Among the other curious souvenirs of Elizabeth Sutherland's life was the day in Rome when the English Ambassador arranged that she should catch a sight of Prince Charles Edward. It could not be more than a sight, for the heiress of Sutherland could never have been a persona grata to the man who was vanquished at Culloden; and Charles Edward, like many members of his family, had a peculiar dislike to being seen or stared at by passers-by. The clever young Scottish chieftainess admitted that she took a good look at him. What she saw was a man, old, sad and forgotten, who ate at the table of his brother, the Cardinal; a man whose very wife was not faithful to him, and whom English Ministers hardly calumniated when they styled him a drunkard.
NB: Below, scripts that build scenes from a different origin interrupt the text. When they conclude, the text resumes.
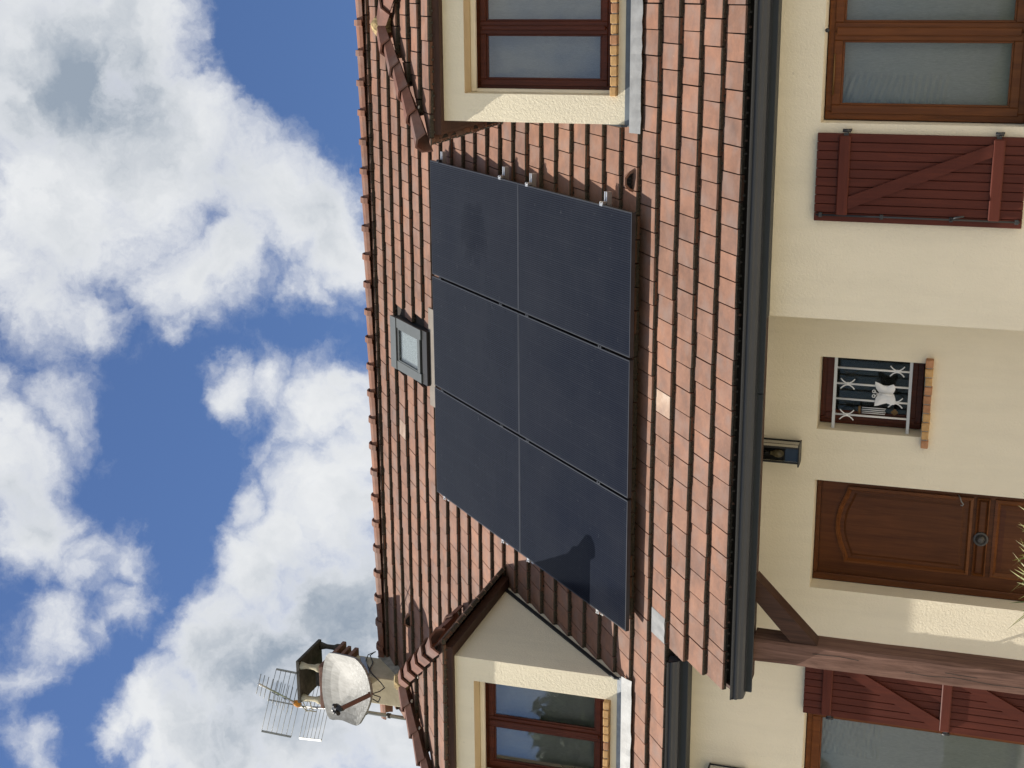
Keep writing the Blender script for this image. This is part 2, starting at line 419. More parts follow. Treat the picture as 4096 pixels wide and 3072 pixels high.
M_WALL = stucco("cream_render", (.80, .725, .565), .07)
M_WALL2 = stucco("cream_render_dormer", (.80, .73, .565), .07)
M_SMOOTH = simple("smooth_cream_paint", (.78, .73, .60), .7, var=.04)
M_REVEAL = simple("tan_reveal_paint", (.62, .50, .31), .8, var=.05)
M_TILE = tile_mat("clay_tile", ((.165, .098, .075), (.224, .121, .083), (.275, .149, .100)))
M_NOSE = tile_mat("mossy_tile_edge", None, True)
M_PALE = tile_mat("bleached_clay_tile", ((.28, .20, .16), (.34, .26, .205), (.42, .36, .31)))
M_RIDGE = tile_mat("ridge_tile_clay", ((.17, .085, .060), (.225, .105, .066), (.28, .135, .085)))
M_HIP = tile_mat("dark_hip_tile_clay", ((.11, .052, .038), (.155, .068, .047), (.21, .10, .07)))
M_UNDER = simple("dark_roof_batten", (.03, .024, .02), .95)
M_MORTAR = simple("mortar", (.42, .40, .36), .95, var=.2, scale=30, bump=.4)
M_GUTTER = simple("anthracite_metal", (.024, .028, .035), .36, .0, var=.08)
M_FASCIA = simple("anthracite_fascia", (.011, .015, .019), .5, var=.08)
M_ZINC = simple("zinc_flashing", (.26, .28, .30), .45, .35, var=.25, scale=18, bump=.3)
M_ZINC2 = simple("dark_zinc", (.13, .15, .165), .45, .3, var=.15, scale=10)
M_LEAD = simple("lead_flashing", (.195, .20, .205), .6, .2, var=.18, scale=9, bump=.3)
M_BROWN = wood("dark_brown_stain", (.035, .018, .012), (.075, .036, .024), .55, 'x')
M_BROWNV = wood("dark_brown_stain_upright", (.035, .019, .013), (.085, .042, .028), .55, 'z')
M_POST = wood("weathered_brown_post", (.085, .046, .034), (.225, .130, .100), .8, 'z', .9, bump=.7)
M_SHUT = wood("red_brown_shutter_paint", (.064, .0145, .009), (.100, .024, .014), .5, 'z', .6)
M_SHUTX = wood("red_brown_shutter_batten", (.072, .017, .0105), (.112, .027, .016), .5, 'x', .6)
M_FRAME = wood("varnished_mahogany", (.050, .0125, .0065), (.098, .026, .012), .4, 'z', .6, .1)
M_FRAME2 = wood("varnished_oak", (.085, .027, .0075), (.17, .056, .014), .4, 'z', .7, .1)
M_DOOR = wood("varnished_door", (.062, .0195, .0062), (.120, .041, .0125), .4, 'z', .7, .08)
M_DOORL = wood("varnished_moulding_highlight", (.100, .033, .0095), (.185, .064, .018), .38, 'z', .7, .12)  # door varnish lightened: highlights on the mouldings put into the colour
M_BRICK = simple("yellow_sill_brick", (.50, .30, .125), .85, var=.22, scale=24, bump=.3)
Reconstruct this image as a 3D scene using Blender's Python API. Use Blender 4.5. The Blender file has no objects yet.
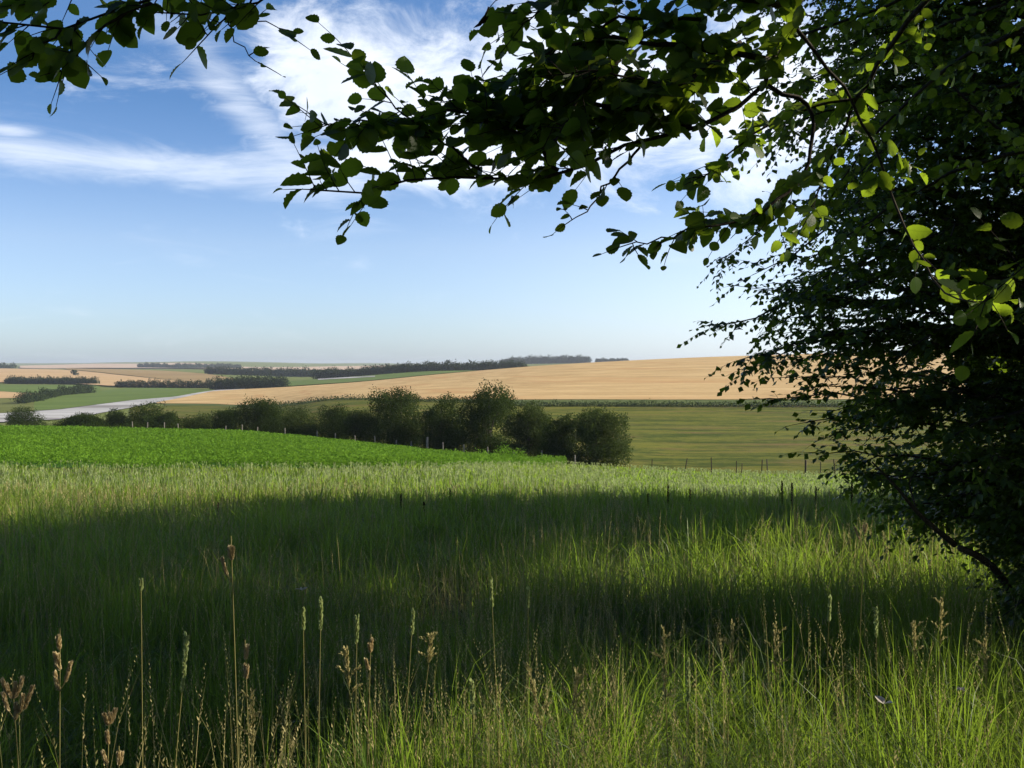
import bpy, math
import numpy as np
from mathutils import Vector

RNG = np.random.default_rng(7)
scene = bpy.context.scene
COL = scene.collection
F = 1024.0
PITCH = math.atan(20.0 / F)
CP, SP = math.cos(PITCH), math.sin(PITCH)

# ------------------------------------------------------------------ basics
def bearing(px, py=384.0):
    """slope x/y and z/y of the sight line through a point of the photograph"""
    cx, cy = (px - 512.0) / F, (384.0 - py) / F
    y = CP + cy * SP
    return cx / y, (cy * CP - SP) / y

def at(px, py, d):
    u, s = bearing(px, py)
    return np.array([u * d, d, s * d])

def nrm(v):
    v = np.asarray(v, float)
    return v / (np.linalg.norm(v, axis=-1, keepdims=True) + 1e-12)

_ph = np.random.default_rng(3).uniform(0, 6.28, (8, 3))
def wobble(x, y, scale, seed=0):
    """smooth value in about -1..1 over the plan"""
    x = np.asarray(x, float) / scale + seed * 17.3; y = np.asarray(y, float) / scale - seed * 9.1
    s = 0
    for k in range(6):
        a = _ph[k, 0]; f = 1.0 + 0.55 * k
        s = s + np.sin(f * (x * math.cos(a) + y * math.sin(a)) + _ph[k, 1] + 1.3 * np.sin(0.7 * f * (y * math.cos(a) - x * math.sin(a)) + _ph[k, 2])) / (1 + 0.5 * k)
    return s / 2.2

def pchip_slopes(x, y):
    h = np.diff(x); d = np.diff(y, axis=-1) / h
    m = np.zeros_like(y)
    w1 = 2 * h[1:] + h[:-1]; w2 = h[1:] + 2 * h[:-1]
    a, b = d[..., :-1], d[..., 1:]
    with np.errstate(divide='ignore', invalid='ignore'):
        hm = (w1 + w2) / (w1 / a + w2 / b)
    m[..., 1:-1] = np.where(a * b > 0, hm, 0)
    m[..., 0] = d[..., 0]; m[..., -1] = d[..., -1]
    return m

def hermite(x, y, m, q):
    q = np.clip(q, x[0], x[-1])
    i = np.clip(np.searchsorted(x, q) - 1, 0, len(x) - 2)
    h = x[i + 1] - x[i]; t = (q - x[i]) / h
    if y.ndim == 1:
        y0, y1, m0, m1 = y[i], y[i + 1], m[i], m[i + 1]
    else:
        r = np.arange(len(q)); y0, y1, m0, m1 = y[r, i], y[r, i + 1], m[r, i], m[r, i + 1]
    t2, t3 = t * t, t * t * t
    return (2*t3-3*t2+1)*y0 + (t3-2*t2+t)*h*m0 + (-2*t3+3*t2)*y1 + (t3-t2)*h*m1

# ------------------------------------------------------------------ the lie of the land: section lines out from the meadow
NEAR = [(0, -1.7), (5, -2.05), (22, -3.42)]
SECT = {
 -500: [(55,-5.6),(100,-7.4),(160,-10.0),(190,-13),(240,-19),(330,-19.5),(420,-20.7),(600,-20.5),(900,-20.3),(1050,-20),(1500,-13.5),(2200,-9),(2700,-13),(5000,0),(9500,1)],
 0:    [(55,-5.6),(100,-7.35),(150,-9.45),(178,-12.5),(235,-19),(330,-19.5),(420,-20.7),(600,-20.5),(900,-20.3),(1050,-20),(1500,-14),(2200,-10.3),(2700,-14),(5000,-1),(9500,1)],
 226:  [(55,-5.6),(100,-7.3),(135,-9.2),(160,-12.5),(220,-20),(350,-20.5),(480,-18.7),(660,-17),(760,-19.5),(900,-20),(1050,-20),(1500,-14.5),(2200,-11),(2700,-14),(5000,-1),(9500,1)],
 340:  [(55,-5.65),(95,-7.75),(122,-9.5),(150,-13.5),(210,-22),(300,-17),(360,-13.4),(660,-13),(800,-16.2),(1000,-13.7),(1250,-16),(2200,-11),(5000,-1),(9500,1)],
 440:  [(55,-5.75),(90,-8.3),(112,-9.85),(140,-13.5),(205,-23),(300,-15.7),(345,-12.8),(690,-7.2),(850,-10.5),(1000,-7.3),(1250,-10),(2500,-6),(5000,-1),(9500,1)],
 546:  [(55,-6.15),(85,-8.6),(102,-9.95),(130,-13.5),(210,-24),(232,-22.5),(330,-14),(345,-12.4),(700,-1.2),(900,-5),(1250,-8),(2500,0.6),(3000,-8),(5000,-1),(9500,1)],
 616:  [(55,-6.5),(80,-8.65),(96,-9.8),(125,-14),(215,-25),(237,-22.6),(330,-14),(345,-12.3),(700,1.6),(900,-3),(1250,-6),(2500,2.2),(3000,-8),(5000,-1),(9500,1)],
 700:  [(55,-6.7),(76,-8.5),(88,-9.4),(120,-14),(215,-25.5),(240,-23),(330,-14),(345,-12.3),(700,4.2),(900,0),(1250,-6),(2500,-2),(5000,-1),(9500,1)],
 820:  [(55,-6.8),(70,-8.1),(82,-9.0),(115,-14),(215,-25.5),(240,-23),(330,-14),(345,-12.2),(700,6.8),(900,2),(1250,-6),(2500,-2),(5000,-1),(9500,1)],
 1024: [(55,-6.9),(68,-8.0),(78,-8.8),(110,-14),(215,-25.5),(240,-23),(330,-14),(345,-12),(700,11),(900,5),(1250,-4),(2500,-2),(5000,-1),(9500,1)],
 1600: [(55,-6.9),(66,-7.9),(76,-8.6),(110,-14),(215,-25.5),(240,-23),(330,-14),(345,-12),(700,13),(900,6),(1250,-4),(2500,-2),(5000,-1),(9500,1)],
}
_PX = np.array(sorted(SECT)); _U = np.array([bearing(p)[0] for p in _PX])
_COLS = []
for p in _PX:
    a = np.array(NEAR + SECT[p], float)
    _COLS.append((a[:, 0], a[:, 1], pchip_slopes(a[:, 0], a[:, 1])))

def ground(x, y):
    x = np.atleast_1d(np.asarray(x, float)); y = np.atleast_1d(np.asarray(y, float))
    x, y = np.broadcast_arrays(x, y); shp = x.shape; x = x.ravel(); y = y.ravel()
    d = np.maximum(y, 0.0)
    vals = np.stack([hermite(c[0], c[1], c[2], d) for c in _COLS], 1)
    u = x / np.maximum(y, 12.0)
    z = hermite(_U, vals, pchip_slopes(_U, vals), u)
    z = z + np.minimum(y, 0) * -0.03
    z = z + 0.05 * wobble(x, y, 3.0, 1) * np.clip(1 - d / 60, 0, 1)
    z = z + np.clip((d - 2800) / 1500, 0, 1) * 13.0 * wobble(x, y * 0.35, 420.0, 2)
    return z.reshape(shp)

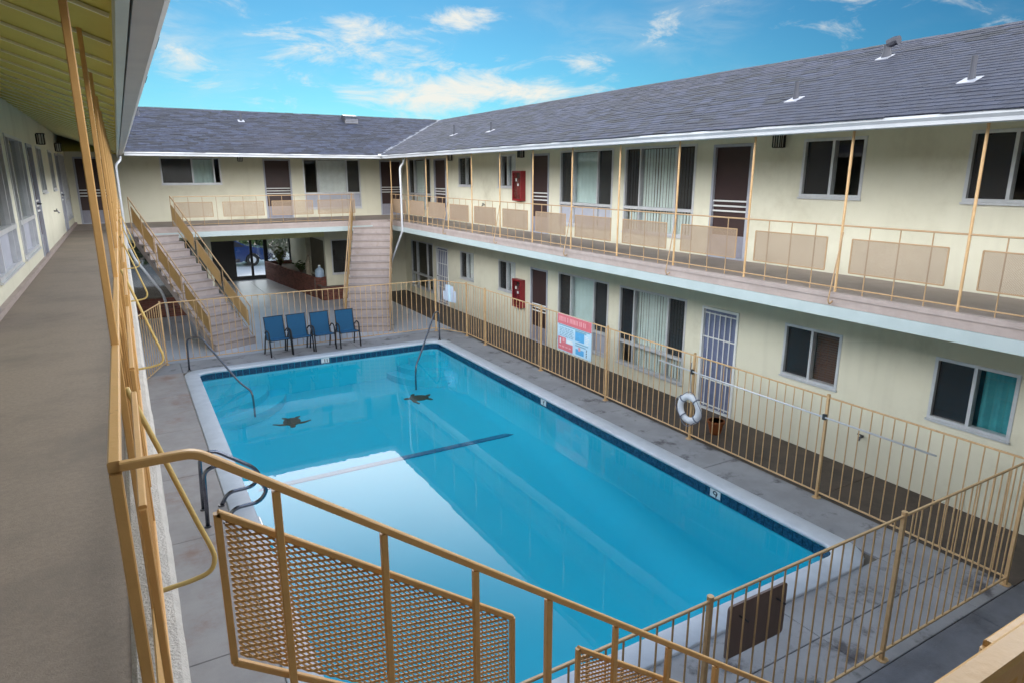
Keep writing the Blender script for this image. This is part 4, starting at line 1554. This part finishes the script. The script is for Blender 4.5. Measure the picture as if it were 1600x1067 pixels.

Elizabeth was wont to describe his slow step as he left the palace of Cardinal de Bernis, his heavy gait, and his face, which bore witness to the habits which soddened and saddened the last years of a prince whose name had once raised hundreds of Highlanders to arms, and whose soldiery had slept in her grandfather's rooms at Dunrobin.

One of the points which Lady Granville enlarged upon when she discussed Lord Gower and his wife was their preoccupation about business. They were always busy, she complains, with their Scotch agents. In truth, there was

* Mémoires de Madame la Duchesse de Tourzel, 1789-95. Publiés par le Duc Des Cars, vol. i. p. 305. Paris, 1883.